Deux petits milliards pour la Syrie : l’Europe compte-t-elle ses sous ?

Hadja Lahbib, commissaire européenne à la Préparation et à la Gestion des crises et Ahmad Asharaa, président syrien par intérim.

L’Allemagne promet l’équivalent de 300 millions d’euros, et le Danemark contribue avec près de 100 millions. Ce lundi 17 mars 2025, l’Union européenne tient sa réunion annuelle des donateurs pour une Syrie ravagée par la guerre, un peu plus de trois mois après la chute brutale du régime de Bachar al-Assad. Mais cette fois, le ton a changé : fini l’aide humanitaire massive aux réfugiés, place à la « reconstruction ». Une reconstruction financée au compte-gouttes.

Une aide symbolique et sous contrôle

Pour la première fois, un représentant du nouveau gouvernement syrien, le ministre des Affaires étrangères par intérim Asaad al-Shaibani, est présent à Bruxelles. Son chef, le président par intérim Ahmed al-Sharaa, est arrivé au pouvoir en décembre dernier après avoir mené une coalition de factions rebelles, dont son propre groupe HTS (Hayat Tahrir al-Sham), contre Damas. HTS, rappelons-le, il y a peu de temps, était classé comme organisation terroriste.

L’optimisme de la communauté internationale reste donc mesuré, d’autant plus que les violences continuent : plus de 1 200 civils, majoritairement issus des minorités alaouite et chrétienne, ont été tués ces dernières semaines sur la côte syrienne. En réponse, Al-Sharaa a mis en place une commission d’enquête et signé un document constitutionnel provisoire garantissant certains droits fondamentaux, tout en instaurant un régime islamiste.

Malgré ces fragiles avancées, l’aide annoncée par l’Europe semble bien maigre. L’Allemagne consacrera ses 300 millions d’euros à l’ONU et à quelques organisations triées sur le volet pour soutenir le « processus pacifique », selon la ministre Annalena Baerbock. Le Danemark, par la voix de Lars Løkke Rasmussen, justifie son soutien par « les nouveaux vents politiques » soufflant sur la Syrie. Mais ces engagements restent dérisoires face aux promesses du passé.

Un gouffre avec l’aide allouée à l’Ukraine

Lors de la huitième conférence sur la Syrie, au printemps 2024, avant la chute d’Assad, la communauté internationale avait promis 7,5 milliards d’euros d’aide, dont 6 milliards venant de l’Europe. Aujourd’hui, les chiffres sont en chute libre. Pourquoi un tel revirement ? Deux raisons principales : d’abord, les États-Unis, jadis premiers donateurs humanitaires, réduisent drastiquement leur engagement, comme en témoigne le démantèlement en cours de l’USAID, leur agence de développement. Ensuite, la France, engluée dans sa propre crise économique, est aux abonnés absents et n’a annoncé aucun soutien financier comparable à celui de l’Allemagne.

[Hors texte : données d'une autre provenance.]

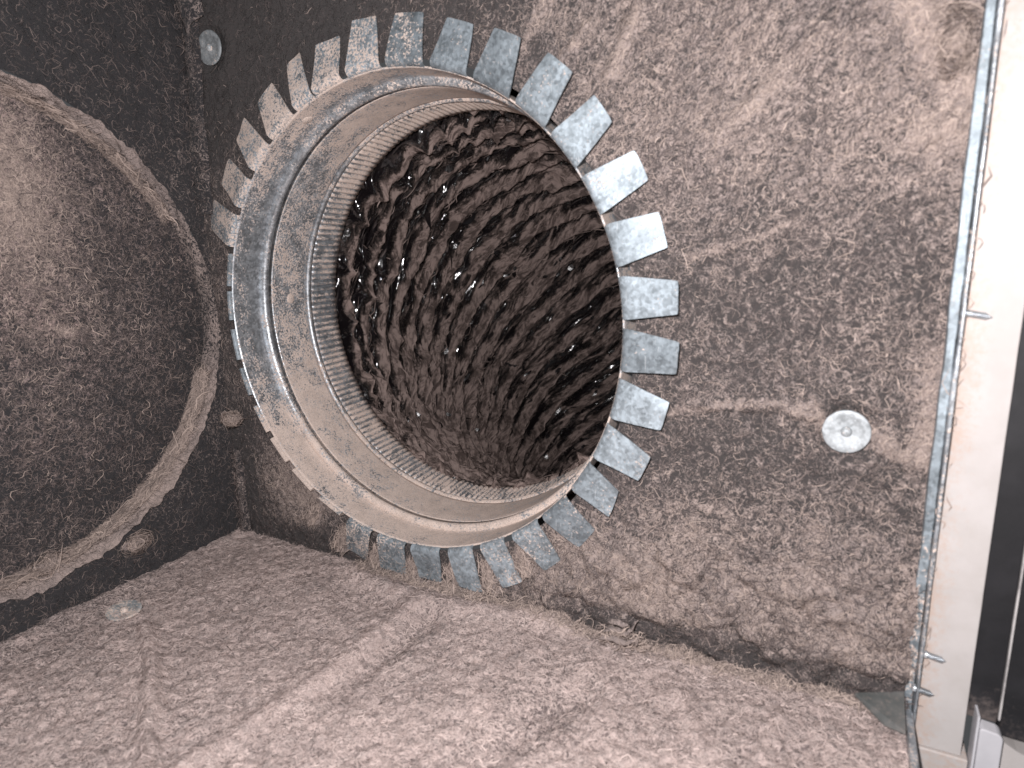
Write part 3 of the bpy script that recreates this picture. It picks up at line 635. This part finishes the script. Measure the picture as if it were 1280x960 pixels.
# ------------------------------------------------------------------ right hand metal edge, frame and black board
def strip(name, x0, x1, y0, y1, z0, z1, mat, parent, dust=0.0, seg=60, wob=0.0, seed=0):
    zz = np.linspace(z0, z1, seg); V = []
    for q in zz:
        w_ = wob * float(perlin(np.array([q * 5.0]), np.array([0.3]), seed=seed)[0]); w2 = wob * float(perlin(np.array([q * 11.0]), np.array([1.3]), seed=seed + 3)[0])
        V += [(x0 + w_, y0 + w2, q), (x1 + w2 * .5, y0 + w2, q), (x1 + w2 * .5, y1, q), (x0 + w_, y1, q)]
    F = []
    for i in range(seg - 1):
        for j in range(4): F.append([i * 4 + j, i * 4 + (j + 1) % 4, (i + 1) * 4 + (j + 1) % 4, (i + 1) * 4 + j])
    F += [[3, 2, 1, 0], [(seg - 1) * 4 + k for k in range(4)]]
    V = np.array(V); dv = np.full(len(V), dust) if not callable(dust) else dust(V)
    o = mesh(name, V, F, mat, parent, {'dust': dv}, smooth=False)
    bevel(o, 0.003); return o
edge = empty('metal_edge', (1.955, 0.02, FZ), 'bright galvanised edge strip running down the right end of the back wall', 'edge strip')
def child(fn, *a, **k):
    o = fn(*a, **k); return o
def reparent(o, p):
    o.parent = p; o.matrix_parent_inverse = Matrix.Translation(-p.location); return o
reparent(strip('flange', 1.936, 1.960, 0.012, 0.045, FZ - 0.02, 2.3, m_tab, None, lambda V: -0.05 + 0.30 * fbm(V[:, 2] * 4, V[:, 0], seed=160) + 0.45 * sst(-0.4, -1.0, V[:, 2]), 140, 0.006, 2), edge)
reparent(strip('folded_lip', 1.962, 1.972, -0.012, 0.05, FZ - 0.02, 2.3, m_metal, None, lambda V: 0.25 + 0.4 * fbm(V[:, 2] * 6, V[:, 0], seed=161), 140, 0.004, 5), edge)
# the floor's own edge strip comes forward from the corner
V, F = box(1.940, 1.962, -2.3, 0.0, FZ - 0.02, FZ + 0.035)
o = mesh('floor_edge', V, F, m_metal, None, {'dust': np.full(8, 0.25)}, smooth=False); bevel(o, 0.004)
tag(o, 'thin metal strip along the right edge of the lint covered floor', 'edge strip')
frame = empty('frame_board', (2.04, 0.03, -1.3), 'cream painted frame board standing beside the metal edge', 'board')
reparent(strip('face', 1.978, 2.103, 0.020, 0.12, -1.288, 2.3, m_cream, None, lambda V: 0.08 + 0.55 * sst(2.0, 1.978, V[:, 0]) + 0.35 * fbm(V[:, 2] * 3, V[:, 0] * 8, seed=165), 90, 0.002, 8), frame)
V, F = box(1.978, 2.122, 0.012, 0.12, -1.62, -1.291)
o = mesh('foot', V, F, m_cream, None, {'dust': np.full(8, 0.52)}, smooth=False); bevel(o, 0.004); o['label'] = 'dusty pinkish foot of the cream board'; reparent(o, frame)
# lint caught in the joint
n = 60; zz = rng.uniform(-1.2, 1.3, n)
P2 = np.stack([1.974 + rng.normal(0, 0.006, n), 0.010 + rng.normal(0, 0.004, n), zz], 1)
lint = fibres('joint_lint', P2, np.tile([0, -1.0, 0], (n, 1)), np.stack([rng.normal(0, 0.22, n), 0 * zz, np.ones(n)], 1), rng.gamma(3, 0.012, n) + 0.01, rng.uniform(0.002, 0.005, n), m_fib, None, 0.7, 0.3); reparent(lint, frame)
board = empty('black_board', (2.3, 0.05, -1.2), 'black board at the far right beyond the cream frame', 'board')
reparent(strip('stile', 2.106, 2.184, 0.045, 0.12, -1.155, 2.3, m_black, None, lambda V: 0.05 + 0.6 * sst(-0.95, -1.16, V[:, 2]), 70, 0.0015, 11), board)
reparent(strip('worn_edge', 2.1865, 2.192, 0.043, 0.12, -1.145, 2.3, m_pale, None, 0.0, 70, 0.0012, 12), board)
reparent(strip('panel', 2.1945, 3.2, 0.052, 0.12, -1.20, 2.3, m_black, None, lambda V: 0.12 + 0.3 * sst(-0.9, -1.2, V[:, 2]), 70, 0.0, 13), board)
rail = empty('bottom_rail', (2.5, 0.04, -1.6), 'pale lilac bottom rail below the black board', 'rail')
xs = np.linspace(2.205, 3.2, 30); V = []
for q in xs:
    zt = -1.205 - 0.05 * (1 - math.exp(-(q - 2.205) * 14)) + 0.0
    V += [(q, 0.030, zt), (q, 0.12, zt), (q, 0.12, -1.7), (q, 0.030, -1.7)]
F = [[i * 4 + j, (i + 1) * 4 + j, (i + 1) * 4 + (j + 1) % 4, i * 4 + (j + 1) % 4] for i in range(29) for j in range(4)] + [[0, 1, 2, 3]]
reparent(mesh('rail_face', np.array(V), F, m_cream, None, {'dust': np.zeros(len(V))}, smooth=False), rail)
hinge = empty('hinge', (2.15, 0.0, -1.5), 'small grey painted hinge at the lower right corner', 'hinge')
V, F = box(2.125, 2.131, -0.012, 0.05, -1.60, -1.112); o = mesh('leaf', V, F, m_hinge, None, {'dust': np.full(8, 0.25)}, smooth=False); reparent(o, hinge)
pts = [(2.133, -1.60), (2.133, -1.152), (2.140, -1.146)] + [(2.170 + 0.022 * math.sin(q), -1.172 + 0.022 * math.cos(q)) for q in np.linspace(0, math.pi / 2, 7)] + [(2.192, -1.60)]
k = len(pts); V = [(a_, -0.018, b_) for a_, b_ in pts] + [(a_, 0.034, b_) for a_, b_ in pts]
me = bpy.data.meshes.new('knuckle'); me.from_pydata([tuple(c * S for c in v) for v in V], [], [list(range(k)), list(range(2 * k - 1, k - 1, -1))] + [[i, k + i, k + (i + 1) % k, (i + 1) % k] for i in range(k)])
me.materials.append(m_hinge); me.attributes.new('dust', 'FLOAT', 'POINT'); o = bpy.data.objects.new('knuckle', me); C.objects.link(o); bevel(o, 0.004, 3); reparent(o, hinge)

def screw(x, y, z, ln, label, dark=False):
    """threaded point sticking out sideways over the cream board"""
    e = empty('screw', (x, y, z), label, 'screw', 'screw points in the frame')
    n_, m_ = 70, 12; V = []
    for i in range(n_):
        t = i / (n_ - 1); r = 0.0085 * (1 if t < 0.75 else max(0.06, (1 - t) / 0.25)) * (1 + 0.28 * math.sin(i * 1.25))
        for j in range(m_):
            q = 2 * math.pi * j / m_; V.append((t * ln, r * math.cos(q), r * math.sin(q) - 0.18 * t * ln))
    mesh('shank', np.array(V), gridfaces(n_, m_), m_metal, e, {'dust': np.full(len(V), 0.15)})
    hd = [(0.000, 0.012), (-0.008, 0.012), (-0.010, 0.006), (-0.0105, 0.0005)]; V = []
    for (a_, r) in hd:
        for j in range(16): V.append((a_, r * math.cos(2 * math.pi * j / 16), r * math.sin(2 * math.pi * j / 16)))
    F = [[i * 16 + j, i * 16 + (j + 1) % 16, (i + 1) * 16 + (j + 1) % 16, (i + 1) * 16 + j] for i in range(3) for j in range(16)]
    mesh('head', np.array(V), F, m_metal, e, {'dust': np.full(len(V), 0.3)})
screw(1.972, 0.004, 0.098, 0.062, 'lone screw point high on the cream board')
screw(1.982, 0.004, -0.955, 0.050, 'bright screw point low on the cream board, upper of the close pair')
screw(1.962, -0.002, -1.075, 0.050, 'dull screw point low beside the cream board, lower of the close pair')

# ------------------------------------------------------------------ loose clumps of lint and the corner liner pieces
def clump(pos, size, label, seed, n=500, squash=(1, 1, 1), tint=0.75, sub=4):
    e = empty('lint_clump', pos, label, 'lint clump', 'loose clumps of lint')
    u = np.linspace(0, 2 * math.pi, 40, endpoint=False)[:, None]; v = np.linspace(0.05, math.pi - 0.05, 24)[None]
    d = np.stack([np.sin(v) * np.cos(u), np.sin(v) * np.sin(u), np.cos(v) + 0 * u], -1)
    r = size * (0.50 + 1.0 * fbm(d[..., 0] * 2 + seed, d[..., 1] * 2, d[..., 2] * 2, 4, seed))
    V = (d * r[..., None] * np.array(squash)).reshape(-1, 3)
    mesh('fluff', V, gridfaces(40, 24, True), m_liner, e, {'dust': np.full(len(V), tint)})
    i = rng.integers(0, len(V), n); N = d.reshape(-1, 3)[i]
    fibres('loose_threads', V[i], N + 1e-3, rng.normal(0, 1, (n, 3)), rng.gamma(3, size * 0.26, n) + size * 0.2, rng.uniform(0.0018, 0.004, n), m_fib, e, 0.9, 0.9)
    return e
e = empty('lint_clump', (1.02, -0.06, FZ + 0.03), 'curl of tan lint lying at the foot of the back wall under the tabs', 'lint clump', 'loose clumps of lint')
for kk, pts in enumerate(([(-.07, 0, .012), (-.03, -.01, .045), (.02, 0, .03), (.05, .0, .055), (.065, .01, .10)], [(-.075, -.02, .0), (-.02, -.035, .022), (.03, -.03, .012), (.07, -.02, .03)], [(-.05, .01, .055), (-.01, 0, .07), (.03, .01, .06)])):
    P = np.array(pts) + np.array([1.02, -0.06, FZ + 0.045]); q = np.linspace(0, len(P) - 1, 18); i_ = np.arange(len(P)); Q = np.stack([np.interp(q, i_, P[:, c]) for c in range(3)], 1); V = []
    for a_ in range(18):
        rr_ = 0.013 * (1 - (2 * a_ / 17 - 1) ** 4 * 0.8)
        for b_ in range(8): V.append((Q[a_, 0], Q[a_, 1] + rr_ * math.cos(b_ * .785), Q[a_, 2] + 0.7 * rr_ * math.sin(b_ * .785)))
    V = np.array(V); V += 0.006 * np.stack([perlin(V[:, 0] * 40, V[:, 2] * 40, seed=c) for c in (1, 2, 3)], 1)
    F = np.array([[x_ * 8 + y_, x_ * 8 + (y_ + 1) % 8, (x_ + 1) * 8 + (y_ + 1) % 8, (x_ + 1) * 8 + y_] for x_ in range(17) for y_ in range(8)])
    reparent(mesh('curl', V, F, m_liner, None, {'dust': np.full(len(V), 0.85)}), e)
m = 120; P = np.array([1.02, -0.07, FZ + 0.06]) + rng.normal(0, 1, (m, 3)) * np.array([.05, .02, .02])
reparent(fibres('loose_threads', P, np.tile([0.1, -1.0, 0.4], (m, 1)), rng.normal(0, 1, (m, 3)), rng.gamma(2, 0.012, m) + 0.012, rng.uniform(0.002, 0.004, m), m_fib, None, 0.9, 0.6), e)
clump((-1.02, -0.05, -0.50), 0.055, 'tan lint clump caught in the corner against the left tabs of the collar', 5, 320, (1.3, .8, .5))
clump((LX + 0.0, -0.52, -1.00), 0.075, 'pale lint tuft on the left wall under the dusty rim', 8, 260, (.5, 1.5, .6))
clump((LX - 0.03, -0.86, -0.95), 0.07, 'small lint tuft lying on the dusty rim of the left hole', 9, 220, (.6, 1.3, .6))
clump((1.88, 0.02, 0.80), 0.055, 'hanging lint tuft at the top right beside the metal edge', 12, 420, (.7, .35, 1.8))
# soft fluff along the joint between the back wall and the floor
n = 3000; xx = rng.uniform(-0.3, 1.9, n); yy = rng.normal(0.0, 0.022, n)
zz = FZ + floor_h(xx, np.minimum(yy, WY)) + np.abs(rng.normal(0.004, 0.012, n))
fibres('joint_fluff', np.stack([xx, yy, zz], 1), np.tile([0, -0.6, 0.8], (n, 1)), np.stack([rng.normal(0, 1, n), rng.normal(0, .5, n), rng.normal(0, .7, n)], 1), rng.gamma(2.2, 0.012, n) + 0.012, rng.uniform(0.0016, 0.0038, n), m_fib, fl, curl=0.9, lift=0.7)
# dull bent metal corner piece showing through the lint at the right end of the joint
m_dark = paint_mat('dull_dark_metal', (0.085, 0.092, 0.09), (0.15, 0.15, 0.145), 0.5, stain=(0.36, 0.29, 0.26))
V = np.array([(1.80, -0.02, FZ + 0.055), (1.935, 0.01, FZ + 0.085), (1.935, -0.13, FZ + 0.045), (1.88, -0.10, FZ + 0.035)]); V = np.concatenate([V, V - np.array([0, 0.004, 0.008])])
o = mesh('corner_bracket', V, np.array([[0, 3, 2, 1], [4, 5, 6, 7], [0, 1, 5, 4], [1, 2, 6, 5], [2, 3, 7, 6], [3, 0, 4, 7]]), m_dark, None, {'dust': np.full(8, 0.38)}, smooth=False, origin=(1.88, -0.06, FZ))
tag(o, 'dull bent metal corner piece poking from the lint at the right end of the floor', 'bracket')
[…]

Et pendant ce temps, l’Europe continue de signer des chèques en blanc pour l’Ukraine, où les milliards coulent à flots. La Syrie, elle, devra se contenter de deux milliards, assorti de conditions strictes et d’un contrôle serré. Une aide au goût amer, qui illustre un désengagement progressif du monde occidental envers un pays laissé à son sort.